Set exercise:
Copy every line from the records below that holds the word "script".

Information shown:

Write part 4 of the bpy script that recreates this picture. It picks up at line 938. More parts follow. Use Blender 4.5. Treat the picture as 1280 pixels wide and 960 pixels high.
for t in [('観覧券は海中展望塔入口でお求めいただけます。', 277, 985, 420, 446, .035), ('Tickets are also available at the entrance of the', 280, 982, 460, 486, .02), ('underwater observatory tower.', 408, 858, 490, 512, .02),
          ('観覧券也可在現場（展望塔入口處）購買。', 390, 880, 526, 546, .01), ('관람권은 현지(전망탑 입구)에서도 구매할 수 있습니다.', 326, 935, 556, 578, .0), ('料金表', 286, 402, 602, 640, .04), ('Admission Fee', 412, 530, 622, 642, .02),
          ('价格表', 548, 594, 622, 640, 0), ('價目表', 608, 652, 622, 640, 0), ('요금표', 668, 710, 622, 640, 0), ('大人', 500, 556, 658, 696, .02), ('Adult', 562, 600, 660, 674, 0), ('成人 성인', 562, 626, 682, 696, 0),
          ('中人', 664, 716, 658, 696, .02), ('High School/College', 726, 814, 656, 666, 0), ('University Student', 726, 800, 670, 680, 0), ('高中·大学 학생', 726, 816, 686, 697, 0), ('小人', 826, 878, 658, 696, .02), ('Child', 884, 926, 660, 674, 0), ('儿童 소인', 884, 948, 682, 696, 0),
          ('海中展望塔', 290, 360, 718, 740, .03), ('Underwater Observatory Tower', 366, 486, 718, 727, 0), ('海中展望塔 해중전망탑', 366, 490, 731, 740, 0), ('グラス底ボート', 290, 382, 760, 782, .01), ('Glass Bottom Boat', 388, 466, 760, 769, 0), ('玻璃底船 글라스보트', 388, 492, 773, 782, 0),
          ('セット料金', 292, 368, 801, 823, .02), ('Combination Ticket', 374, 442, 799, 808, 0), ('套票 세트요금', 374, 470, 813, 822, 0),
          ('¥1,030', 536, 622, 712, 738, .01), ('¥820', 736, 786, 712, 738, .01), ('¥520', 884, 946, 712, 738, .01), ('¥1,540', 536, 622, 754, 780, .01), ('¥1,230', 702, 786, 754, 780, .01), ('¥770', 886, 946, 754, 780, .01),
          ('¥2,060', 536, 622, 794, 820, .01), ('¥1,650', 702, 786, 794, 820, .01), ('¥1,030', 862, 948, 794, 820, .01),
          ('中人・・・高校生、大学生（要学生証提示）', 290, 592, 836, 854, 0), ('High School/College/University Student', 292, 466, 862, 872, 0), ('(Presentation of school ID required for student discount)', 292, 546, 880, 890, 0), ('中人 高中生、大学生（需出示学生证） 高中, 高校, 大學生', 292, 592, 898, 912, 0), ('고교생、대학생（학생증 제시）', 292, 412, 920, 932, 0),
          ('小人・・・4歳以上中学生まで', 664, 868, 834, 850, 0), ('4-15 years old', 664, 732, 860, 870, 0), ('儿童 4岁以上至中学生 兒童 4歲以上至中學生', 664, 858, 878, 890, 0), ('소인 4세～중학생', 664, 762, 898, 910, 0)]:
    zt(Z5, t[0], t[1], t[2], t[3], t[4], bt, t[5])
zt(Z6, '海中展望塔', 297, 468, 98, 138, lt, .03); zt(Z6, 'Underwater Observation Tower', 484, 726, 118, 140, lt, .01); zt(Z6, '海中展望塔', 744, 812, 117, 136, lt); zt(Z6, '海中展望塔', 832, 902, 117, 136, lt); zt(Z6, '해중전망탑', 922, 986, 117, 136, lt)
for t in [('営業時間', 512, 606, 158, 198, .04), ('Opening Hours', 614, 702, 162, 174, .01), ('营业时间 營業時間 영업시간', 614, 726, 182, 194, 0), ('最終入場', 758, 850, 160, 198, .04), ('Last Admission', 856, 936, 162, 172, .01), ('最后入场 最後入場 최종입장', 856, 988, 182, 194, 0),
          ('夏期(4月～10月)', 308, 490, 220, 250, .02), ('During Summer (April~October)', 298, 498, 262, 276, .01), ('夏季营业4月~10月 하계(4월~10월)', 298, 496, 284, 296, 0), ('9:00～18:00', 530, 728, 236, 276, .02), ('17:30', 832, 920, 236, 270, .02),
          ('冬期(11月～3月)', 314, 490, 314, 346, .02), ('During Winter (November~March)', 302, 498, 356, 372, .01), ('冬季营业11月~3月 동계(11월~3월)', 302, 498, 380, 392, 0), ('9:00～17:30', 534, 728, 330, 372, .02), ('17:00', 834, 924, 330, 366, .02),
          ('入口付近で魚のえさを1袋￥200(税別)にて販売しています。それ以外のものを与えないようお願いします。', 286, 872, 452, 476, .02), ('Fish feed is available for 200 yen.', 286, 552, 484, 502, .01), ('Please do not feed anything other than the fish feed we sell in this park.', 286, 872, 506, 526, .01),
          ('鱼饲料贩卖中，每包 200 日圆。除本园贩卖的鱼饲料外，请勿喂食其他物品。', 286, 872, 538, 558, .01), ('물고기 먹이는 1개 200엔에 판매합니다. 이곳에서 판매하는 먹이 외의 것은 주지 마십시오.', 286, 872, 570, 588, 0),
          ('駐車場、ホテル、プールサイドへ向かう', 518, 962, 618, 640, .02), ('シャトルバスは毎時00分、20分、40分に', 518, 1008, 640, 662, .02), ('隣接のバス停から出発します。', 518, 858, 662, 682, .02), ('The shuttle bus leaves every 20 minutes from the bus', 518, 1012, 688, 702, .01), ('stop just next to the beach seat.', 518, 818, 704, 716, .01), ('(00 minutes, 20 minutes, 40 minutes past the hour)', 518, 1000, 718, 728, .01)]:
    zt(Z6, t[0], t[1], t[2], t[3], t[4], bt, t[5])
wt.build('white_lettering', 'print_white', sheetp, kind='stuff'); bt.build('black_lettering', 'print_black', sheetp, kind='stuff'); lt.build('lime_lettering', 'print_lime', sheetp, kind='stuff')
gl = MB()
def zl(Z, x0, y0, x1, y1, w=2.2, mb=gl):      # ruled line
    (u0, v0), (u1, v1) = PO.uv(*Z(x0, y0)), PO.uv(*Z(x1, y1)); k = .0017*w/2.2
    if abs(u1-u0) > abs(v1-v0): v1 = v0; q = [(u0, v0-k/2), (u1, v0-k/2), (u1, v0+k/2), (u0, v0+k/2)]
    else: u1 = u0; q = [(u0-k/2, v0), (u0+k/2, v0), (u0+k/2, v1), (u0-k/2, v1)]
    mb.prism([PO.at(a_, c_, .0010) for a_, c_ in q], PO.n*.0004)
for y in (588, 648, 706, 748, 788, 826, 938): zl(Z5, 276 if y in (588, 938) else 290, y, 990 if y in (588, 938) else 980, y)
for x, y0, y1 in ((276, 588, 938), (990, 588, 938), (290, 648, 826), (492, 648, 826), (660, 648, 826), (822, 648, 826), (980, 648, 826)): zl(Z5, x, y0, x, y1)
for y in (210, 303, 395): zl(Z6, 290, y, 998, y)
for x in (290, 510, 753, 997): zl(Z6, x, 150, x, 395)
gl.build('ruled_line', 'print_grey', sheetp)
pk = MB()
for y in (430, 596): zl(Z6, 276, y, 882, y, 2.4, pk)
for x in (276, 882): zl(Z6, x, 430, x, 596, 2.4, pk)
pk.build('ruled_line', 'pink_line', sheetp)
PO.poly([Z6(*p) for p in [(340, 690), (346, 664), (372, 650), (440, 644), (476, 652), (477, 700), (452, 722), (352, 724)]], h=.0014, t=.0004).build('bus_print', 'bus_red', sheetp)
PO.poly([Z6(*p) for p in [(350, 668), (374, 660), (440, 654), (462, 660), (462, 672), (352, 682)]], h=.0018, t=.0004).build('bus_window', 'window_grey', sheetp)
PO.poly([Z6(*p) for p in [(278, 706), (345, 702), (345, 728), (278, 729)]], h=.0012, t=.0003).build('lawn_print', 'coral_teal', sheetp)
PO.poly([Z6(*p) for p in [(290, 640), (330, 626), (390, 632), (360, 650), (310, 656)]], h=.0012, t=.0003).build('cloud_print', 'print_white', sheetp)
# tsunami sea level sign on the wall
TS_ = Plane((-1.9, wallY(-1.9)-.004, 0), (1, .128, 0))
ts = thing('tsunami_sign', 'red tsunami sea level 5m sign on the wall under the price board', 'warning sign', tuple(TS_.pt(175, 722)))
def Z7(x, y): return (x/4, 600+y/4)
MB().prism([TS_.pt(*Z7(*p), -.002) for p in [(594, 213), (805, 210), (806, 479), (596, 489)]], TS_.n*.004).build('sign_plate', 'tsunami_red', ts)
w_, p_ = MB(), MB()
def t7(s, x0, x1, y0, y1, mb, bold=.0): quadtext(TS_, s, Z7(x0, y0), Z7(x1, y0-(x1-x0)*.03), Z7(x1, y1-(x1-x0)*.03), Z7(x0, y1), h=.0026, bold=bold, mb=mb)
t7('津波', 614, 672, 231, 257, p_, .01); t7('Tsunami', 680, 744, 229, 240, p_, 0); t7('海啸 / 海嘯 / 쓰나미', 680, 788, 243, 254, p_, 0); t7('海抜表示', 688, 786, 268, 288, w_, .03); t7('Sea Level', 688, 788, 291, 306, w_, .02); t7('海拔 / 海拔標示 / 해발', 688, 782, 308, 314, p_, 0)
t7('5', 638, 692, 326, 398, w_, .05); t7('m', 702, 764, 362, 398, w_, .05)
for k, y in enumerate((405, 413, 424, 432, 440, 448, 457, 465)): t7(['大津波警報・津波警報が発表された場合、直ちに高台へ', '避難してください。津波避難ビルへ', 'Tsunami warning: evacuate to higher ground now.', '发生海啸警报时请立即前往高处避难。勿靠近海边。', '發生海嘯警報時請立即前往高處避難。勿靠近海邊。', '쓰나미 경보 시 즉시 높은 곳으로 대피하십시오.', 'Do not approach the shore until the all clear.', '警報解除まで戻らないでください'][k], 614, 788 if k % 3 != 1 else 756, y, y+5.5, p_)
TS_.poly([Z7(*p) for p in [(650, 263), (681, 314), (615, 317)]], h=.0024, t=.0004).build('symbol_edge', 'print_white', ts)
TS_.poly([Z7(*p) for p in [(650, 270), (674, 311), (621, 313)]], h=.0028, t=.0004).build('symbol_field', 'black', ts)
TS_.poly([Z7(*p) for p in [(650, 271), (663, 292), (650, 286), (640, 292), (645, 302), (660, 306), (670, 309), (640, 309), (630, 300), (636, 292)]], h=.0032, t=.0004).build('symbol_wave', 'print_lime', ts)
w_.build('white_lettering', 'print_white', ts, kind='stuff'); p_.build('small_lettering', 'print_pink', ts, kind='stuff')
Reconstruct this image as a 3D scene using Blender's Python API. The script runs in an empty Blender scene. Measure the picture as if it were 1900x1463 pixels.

Final result:
Write part 4 of the bpy script that recreates this picture. It picks up at line 938. More parts follow. Use Blender 4.5. Treat the picture as 1280 pixels wide and 960 pixels high.
Reconstruct this image as a 3D scene using Blender's Python API. The script runs in an empty Blender scene. Measure the picture as if it were 1900x1463 pixels.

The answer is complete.